The organisers of yesterday's game - which ended in an easy 50-18 win for the Light Blues - are the first to acknowledge the irony of a league Varsity match prospering amid the supposed social elitism of Oxbridge. They say that people assume two things about the players: either they must be middle-class kids slumming it in search of street credibility, or else they are all products of northern comprehensive schools who have fought their way through the system and are attempting to preserve a connection with their origins.
Neither image is accurate. In both sides yesterday were pupils from comprehensives, grammar schools and leading fee-paying institutions like St Paul's, Radley and Millfield. Adam Walliker, one of the Cambridge substitutes, listed his Alma Mater as the 'Arthur Daley Grammar School', which may have been appropriate in view of the fact that Oxford were thoroughly fleeced by Cambridge here.

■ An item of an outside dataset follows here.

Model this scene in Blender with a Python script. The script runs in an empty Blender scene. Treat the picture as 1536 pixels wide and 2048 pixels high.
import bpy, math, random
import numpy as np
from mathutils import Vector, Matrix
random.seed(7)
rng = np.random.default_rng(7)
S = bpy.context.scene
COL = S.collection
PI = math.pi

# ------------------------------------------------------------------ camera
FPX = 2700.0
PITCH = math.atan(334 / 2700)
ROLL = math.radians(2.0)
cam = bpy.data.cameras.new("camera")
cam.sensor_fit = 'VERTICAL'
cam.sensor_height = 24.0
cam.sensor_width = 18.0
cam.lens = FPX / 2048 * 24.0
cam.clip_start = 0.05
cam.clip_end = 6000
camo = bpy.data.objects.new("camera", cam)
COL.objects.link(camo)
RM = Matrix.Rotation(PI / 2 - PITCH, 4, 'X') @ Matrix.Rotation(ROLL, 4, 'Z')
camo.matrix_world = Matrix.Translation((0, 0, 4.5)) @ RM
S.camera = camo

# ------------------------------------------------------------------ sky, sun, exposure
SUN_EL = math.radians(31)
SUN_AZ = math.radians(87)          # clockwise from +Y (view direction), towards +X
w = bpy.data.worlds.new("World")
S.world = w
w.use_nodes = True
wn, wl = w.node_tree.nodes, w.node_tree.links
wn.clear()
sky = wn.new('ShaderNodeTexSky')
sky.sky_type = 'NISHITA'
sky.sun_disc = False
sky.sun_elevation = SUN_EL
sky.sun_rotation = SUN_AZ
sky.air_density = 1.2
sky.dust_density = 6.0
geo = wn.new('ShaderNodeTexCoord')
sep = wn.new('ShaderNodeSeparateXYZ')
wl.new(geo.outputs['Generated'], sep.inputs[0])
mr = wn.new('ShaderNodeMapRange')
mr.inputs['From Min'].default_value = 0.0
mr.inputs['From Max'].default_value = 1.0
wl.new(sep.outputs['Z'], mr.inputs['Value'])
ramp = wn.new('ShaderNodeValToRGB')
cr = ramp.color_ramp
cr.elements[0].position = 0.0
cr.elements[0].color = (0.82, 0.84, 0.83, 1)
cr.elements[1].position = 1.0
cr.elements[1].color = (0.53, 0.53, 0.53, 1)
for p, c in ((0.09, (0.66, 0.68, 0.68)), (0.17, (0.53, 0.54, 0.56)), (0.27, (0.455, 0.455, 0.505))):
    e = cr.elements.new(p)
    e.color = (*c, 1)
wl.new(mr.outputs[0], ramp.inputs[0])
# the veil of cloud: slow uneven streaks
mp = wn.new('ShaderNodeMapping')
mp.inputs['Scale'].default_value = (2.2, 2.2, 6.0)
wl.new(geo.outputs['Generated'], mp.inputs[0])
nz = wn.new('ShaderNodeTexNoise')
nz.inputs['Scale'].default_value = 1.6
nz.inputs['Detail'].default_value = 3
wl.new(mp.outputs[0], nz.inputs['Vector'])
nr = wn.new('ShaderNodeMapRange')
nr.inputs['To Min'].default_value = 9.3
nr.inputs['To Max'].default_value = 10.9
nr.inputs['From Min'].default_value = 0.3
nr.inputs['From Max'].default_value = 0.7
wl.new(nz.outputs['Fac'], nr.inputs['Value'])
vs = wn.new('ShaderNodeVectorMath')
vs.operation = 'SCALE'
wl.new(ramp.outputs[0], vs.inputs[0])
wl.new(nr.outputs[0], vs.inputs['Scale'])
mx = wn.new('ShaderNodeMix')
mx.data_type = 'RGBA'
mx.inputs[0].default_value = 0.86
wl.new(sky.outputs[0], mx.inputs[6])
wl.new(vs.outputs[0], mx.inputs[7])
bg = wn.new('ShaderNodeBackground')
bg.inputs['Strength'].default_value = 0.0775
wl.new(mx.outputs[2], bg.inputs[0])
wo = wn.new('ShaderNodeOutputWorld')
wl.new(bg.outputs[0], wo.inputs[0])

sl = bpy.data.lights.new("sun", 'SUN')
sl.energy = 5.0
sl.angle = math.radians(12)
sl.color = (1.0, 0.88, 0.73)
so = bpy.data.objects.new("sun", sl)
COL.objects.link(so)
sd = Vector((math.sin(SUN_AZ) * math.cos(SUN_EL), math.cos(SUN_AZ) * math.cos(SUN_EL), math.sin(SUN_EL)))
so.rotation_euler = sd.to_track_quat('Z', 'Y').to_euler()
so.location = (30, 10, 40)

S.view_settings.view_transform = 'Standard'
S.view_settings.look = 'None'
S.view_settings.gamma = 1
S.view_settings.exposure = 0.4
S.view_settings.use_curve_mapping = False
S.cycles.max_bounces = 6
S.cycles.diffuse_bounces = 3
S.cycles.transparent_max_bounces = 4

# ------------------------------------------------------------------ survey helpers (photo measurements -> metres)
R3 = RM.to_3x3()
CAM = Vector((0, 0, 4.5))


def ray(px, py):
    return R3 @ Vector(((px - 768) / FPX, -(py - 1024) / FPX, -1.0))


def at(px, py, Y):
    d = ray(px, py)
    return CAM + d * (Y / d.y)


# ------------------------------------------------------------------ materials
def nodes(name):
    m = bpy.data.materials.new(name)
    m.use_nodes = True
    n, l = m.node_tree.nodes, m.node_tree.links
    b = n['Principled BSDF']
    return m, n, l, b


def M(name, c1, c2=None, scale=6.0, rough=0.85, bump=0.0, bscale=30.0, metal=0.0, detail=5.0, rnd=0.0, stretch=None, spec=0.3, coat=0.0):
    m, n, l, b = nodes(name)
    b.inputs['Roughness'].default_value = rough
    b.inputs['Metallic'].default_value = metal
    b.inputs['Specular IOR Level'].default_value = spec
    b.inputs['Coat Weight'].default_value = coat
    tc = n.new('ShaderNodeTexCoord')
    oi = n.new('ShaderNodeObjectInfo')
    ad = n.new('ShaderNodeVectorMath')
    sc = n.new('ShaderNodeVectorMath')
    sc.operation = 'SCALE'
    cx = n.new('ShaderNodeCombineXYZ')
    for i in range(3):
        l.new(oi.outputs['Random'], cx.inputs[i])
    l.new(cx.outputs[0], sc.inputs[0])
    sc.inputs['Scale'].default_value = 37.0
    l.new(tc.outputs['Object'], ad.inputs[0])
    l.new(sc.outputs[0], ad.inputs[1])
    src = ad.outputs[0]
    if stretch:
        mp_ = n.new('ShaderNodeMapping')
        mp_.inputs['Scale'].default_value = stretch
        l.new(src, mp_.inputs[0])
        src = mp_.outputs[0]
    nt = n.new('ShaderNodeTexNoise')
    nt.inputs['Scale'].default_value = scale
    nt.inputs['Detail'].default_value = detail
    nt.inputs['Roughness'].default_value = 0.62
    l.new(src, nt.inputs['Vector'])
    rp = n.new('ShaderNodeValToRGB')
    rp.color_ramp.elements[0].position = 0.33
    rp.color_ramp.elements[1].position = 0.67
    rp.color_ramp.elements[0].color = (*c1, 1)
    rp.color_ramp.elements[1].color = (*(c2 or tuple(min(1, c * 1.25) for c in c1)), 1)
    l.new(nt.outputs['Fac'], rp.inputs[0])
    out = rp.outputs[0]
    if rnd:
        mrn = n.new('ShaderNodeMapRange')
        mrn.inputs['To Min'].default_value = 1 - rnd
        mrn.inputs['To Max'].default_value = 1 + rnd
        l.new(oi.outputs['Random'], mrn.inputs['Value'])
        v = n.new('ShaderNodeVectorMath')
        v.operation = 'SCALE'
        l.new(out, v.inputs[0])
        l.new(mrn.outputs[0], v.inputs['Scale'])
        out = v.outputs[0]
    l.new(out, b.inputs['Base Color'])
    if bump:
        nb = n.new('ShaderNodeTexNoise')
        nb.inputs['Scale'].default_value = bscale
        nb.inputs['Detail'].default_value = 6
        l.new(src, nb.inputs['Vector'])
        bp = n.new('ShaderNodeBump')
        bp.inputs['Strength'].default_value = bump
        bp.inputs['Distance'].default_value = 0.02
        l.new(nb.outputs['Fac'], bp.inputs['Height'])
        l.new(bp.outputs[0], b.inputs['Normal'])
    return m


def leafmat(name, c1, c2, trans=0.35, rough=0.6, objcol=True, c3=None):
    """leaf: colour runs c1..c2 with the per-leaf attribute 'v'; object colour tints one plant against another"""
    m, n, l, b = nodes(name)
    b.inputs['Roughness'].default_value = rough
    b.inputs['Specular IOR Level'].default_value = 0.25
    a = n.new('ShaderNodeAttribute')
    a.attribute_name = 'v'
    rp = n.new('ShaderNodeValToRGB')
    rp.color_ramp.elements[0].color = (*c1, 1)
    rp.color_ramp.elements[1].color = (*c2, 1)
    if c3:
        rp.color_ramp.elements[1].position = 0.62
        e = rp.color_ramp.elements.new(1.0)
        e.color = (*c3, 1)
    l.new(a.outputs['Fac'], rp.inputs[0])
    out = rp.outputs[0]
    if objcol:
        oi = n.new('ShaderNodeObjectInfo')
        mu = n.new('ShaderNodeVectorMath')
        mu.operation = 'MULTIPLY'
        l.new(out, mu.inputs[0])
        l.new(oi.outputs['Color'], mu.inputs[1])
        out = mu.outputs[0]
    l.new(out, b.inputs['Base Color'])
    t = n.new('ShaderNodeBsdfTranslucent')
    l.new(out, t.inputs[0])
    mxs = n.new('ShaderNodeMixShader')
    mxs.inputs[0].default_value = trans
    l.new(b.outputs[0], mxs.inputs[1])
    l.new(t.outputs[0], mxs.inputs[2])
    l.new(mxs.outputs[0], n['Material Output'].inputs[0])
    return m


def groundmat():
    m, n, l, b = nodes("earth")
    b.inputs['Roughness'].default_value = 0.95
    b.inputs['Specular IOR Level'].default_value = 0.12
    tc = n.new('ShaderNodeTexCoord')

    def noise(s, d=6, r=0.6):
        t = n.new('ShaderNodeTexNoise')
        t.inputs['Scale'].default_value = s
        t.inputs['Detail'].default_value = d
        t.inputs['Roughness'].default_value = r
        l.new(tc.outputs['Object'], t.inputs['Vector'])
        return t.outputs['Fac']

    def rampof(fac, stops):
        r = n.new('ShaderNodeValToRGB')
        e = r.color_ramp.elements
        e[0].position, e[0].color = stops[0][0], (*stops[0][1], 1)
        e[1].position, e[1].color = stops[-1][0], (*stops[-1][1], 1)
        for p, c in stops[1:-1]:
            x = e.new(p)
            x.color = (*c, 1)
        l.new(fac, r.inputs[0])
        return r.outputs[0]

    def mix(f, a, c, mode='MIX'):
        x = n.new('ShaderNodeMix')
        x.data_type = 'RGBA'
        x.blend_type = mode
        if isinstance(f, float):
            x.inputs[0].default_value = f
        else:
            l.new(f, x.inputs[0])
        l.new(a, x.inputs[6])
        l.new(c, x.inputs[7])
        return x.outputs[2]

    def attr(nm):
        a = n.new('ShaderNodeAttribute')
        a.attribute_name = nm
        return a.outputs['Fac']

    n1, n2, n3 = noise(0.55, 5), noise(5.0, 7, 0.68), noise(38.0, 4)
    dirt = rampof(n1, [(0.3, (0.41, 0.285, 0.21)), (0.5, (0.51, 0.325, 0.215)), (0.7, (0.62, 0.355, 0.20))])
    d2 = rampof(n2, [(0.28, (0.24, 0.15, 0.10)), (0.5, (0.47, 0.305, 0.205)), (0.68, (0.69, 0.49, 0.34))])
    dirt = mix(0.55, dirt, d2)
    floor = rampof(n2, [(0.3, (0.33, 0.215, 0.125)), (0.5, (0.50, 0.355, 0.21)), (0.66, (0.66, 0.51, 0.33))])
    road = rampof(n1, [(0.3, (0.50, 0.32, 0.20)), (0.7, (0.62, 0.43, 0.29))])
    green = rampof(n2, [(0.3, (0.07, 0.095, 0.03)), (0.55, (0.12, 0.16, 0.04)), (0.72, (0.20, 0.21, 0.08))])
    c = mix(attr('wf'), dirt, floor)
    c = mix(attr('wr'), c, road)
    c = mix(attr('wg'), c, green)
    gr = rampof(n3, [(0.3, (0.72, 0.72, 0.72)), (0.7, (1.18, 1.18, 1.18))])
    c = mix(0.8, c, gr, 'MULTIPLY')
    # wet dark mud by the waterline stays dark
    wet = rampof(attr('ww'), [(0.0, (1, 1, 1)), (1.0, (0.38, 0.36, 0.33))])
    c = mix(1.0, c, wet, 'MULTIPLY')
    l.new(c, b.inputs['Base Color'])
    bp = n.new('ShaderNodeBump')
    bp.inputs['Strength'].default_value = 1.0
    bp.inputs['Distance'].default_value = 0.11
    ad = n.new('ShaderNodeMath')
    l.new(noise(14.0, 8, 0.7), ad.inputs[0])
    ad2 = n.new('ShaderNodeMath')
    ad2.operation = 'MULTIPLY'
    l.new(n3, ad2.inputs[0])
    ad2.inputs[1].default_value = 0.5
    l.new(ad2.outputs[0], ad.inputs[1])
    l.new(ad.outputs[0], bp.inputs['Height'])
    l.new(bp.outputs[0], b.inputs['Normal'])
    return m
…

'The first image we had to dispel was the cloth cap and whippets one,' Neil Tunnicliffe, of the student rugby league body, said. Nor was it easy, in the late 1970s, to persuade the sour guardians of rugby union at Oxbridge to allow a rival code to emerge, because in its early manifestations the league game was actually banned at Oxford. Simon Roberts, a union Blue, was forced to play as Robert Simons in the 1984 league Varsity match to circumvent the many barriers placed in his way by authority.
Now, there are 45 student teams and four national sides playing under league rules, so the development that the union administrators sought to stem is beyond the reach of such selfishness. David Oxley, the chairman of the Student Rugby League, said of the 13th Oxford- Cambridge encounter: 'To beat, or, heaven forbid, be beaten by the Other Place is all.'
Doubtless this was another sentiment recited to irate tutors.
OXFORD UNIVERSITY: M Sandys; I Onyejiaka, C Edmunds, P Simpson, A Dormandy; J Davies, J Masters; P Naudi, N Wood (capt), P Dixon, P Harrison, R Bradburn, B Bailey.
CAMBRIDGE UNIVERSITY: G Bird; J Marchant, A Arentsen, G Curran, R King (capt); A Spencer, D Maslen; J Duckworth, D Downham, A McDonald, A McCarken, P Cheveley, I O'Dwyer.